Bu İngiliz grubun temelleri 2000’lerin başına dayanıyor. Grubun eski üyelerinden Sam Genders ve grupta halen varlığını sürdüren Mike Lindsay önceleri bu işe sadece proje olarak bakarken, gruba başka üyelerin de eklenmesiyle proje ciddi bir boyut kazanıyor. İlk olarak 2004 yılında “Tale from Black” isimli single’ın çıkmasıyla onlar için müzik hayatı hızlı bir hal alıyor. 2005 yılında çıkan ilk albümleri“Mother’s Daughter and Other Songs” da bunun bir kanıtı. Albümde birçok enstrümanın bir arada kullanılması albümü farklı kılan özelliklerden sadece biri. 2006 yılında ise “Comments of the Inner Chorus” albümüyle Tunng, farklarını daha profesyonel bir albümle taçlandırmış oluyor. Hız kesmeyen grup bir yıl sonra yeni bir albümle tekrar dinleyicilerin karşısına çıkıyor: “Good Arrows”.Bu kez şarkılara kendi aralarındaki konuşmaları da eklemeye başlıyorlar. Bu küçük ekler Tunng’u daha orijinal bir havaya bürüyor; bununla yetinmeyen grup, teknolojinin nimetlerinden yararlanmayı da ihmal etmiyor. Elektronik müzikle birleşen enstrümantal zenginlik grubun imzasını yaratıyor. Ama bu imzanın mürekkebi, elektronik müzik ve farklı müzik aletlerinden öte, bunların kullanılış biçimi. Şarkıların içindeki cızırtılar, değişik sesler, konuşmalar… Tüm bunlar Tunng’u folktronica türünün öncüsü yapmaya yetecek nitelikte.

Üç albümlük zaman diliminin ardından grup bir süre single’larla yoluna devam ediyor. Bunların içinden “Hustle” single’ı en çok öne çıkanlardan, dinlemeye değer olanlardan; fakat “Bricks” ve “Bullets”a da haksızlık yapmamak lazım. Üç yıllık aradan sonra, 2010 yılında dördüncü albüm de grubun müzik kariyerinde yerini alıyor. “…And Then We Saw Land”.
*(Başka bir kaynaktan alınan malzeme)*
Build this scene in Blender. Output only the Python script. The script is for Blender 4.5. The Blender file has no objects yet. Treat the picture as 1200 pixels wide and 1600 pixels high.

Kısa zamanda kalıcı işlerde yer alan grubun yaptıkları yalnızca bunlardan ibaret değil. The O.C. ve Weeds gibi dizilerin ve birçok reklamın fonunda kulağa çarpan müzikler de Tunng’a ait.

Gel gelelim grubun Türkiye’deki maceralarına… Tunng ilk olarak üçüncü albümleri sonrasında, 2008 yılında Babylon’da izleyiciyle buluşuyor, son buluşma ise Rock’n Coke 2011’de gerçekleşmiş bulunmakta. Benim Tunng’la tanışma hikayem de bir temmuz ikindisinde, bu festivalde gerçekleşiyor. Hikayenin başında, sahnede hazırlıklarına başlayan beşliden artık bihaber olmadığımıza göre, sıcak hava duvarının aşıldığı ana geri dönebiliriz.

Keman, gitar, klavye, deniz kabukları… Bir müzik yaratabilecek her türlü şey Tunng için eşsiz birer araç olsa gerek. Müziğin içeriğini sorgulamanın anlamı yok aslında; vakit sınırlı. Aşılmış sıcak hava duvarından faydalanmak gerekiyor. Temmuz ikindisi mekan değiştiriyor, hafifçe akan bir nehirdeyiz şimdi. Camdan kayıkların içinde. Deniz kabuklarını, renkli balıkları görebiliyoruz. Sıcakla birlikte yüzümüzü yalayan rüzgarı hissedebiliyoruz. Müzik zaman/mekan dinlemiyor ve camdan kayıkların içinde hafifçe sallıyor bizi.

Bir mucize yaşıyoruz. Teşekkürler Tunng.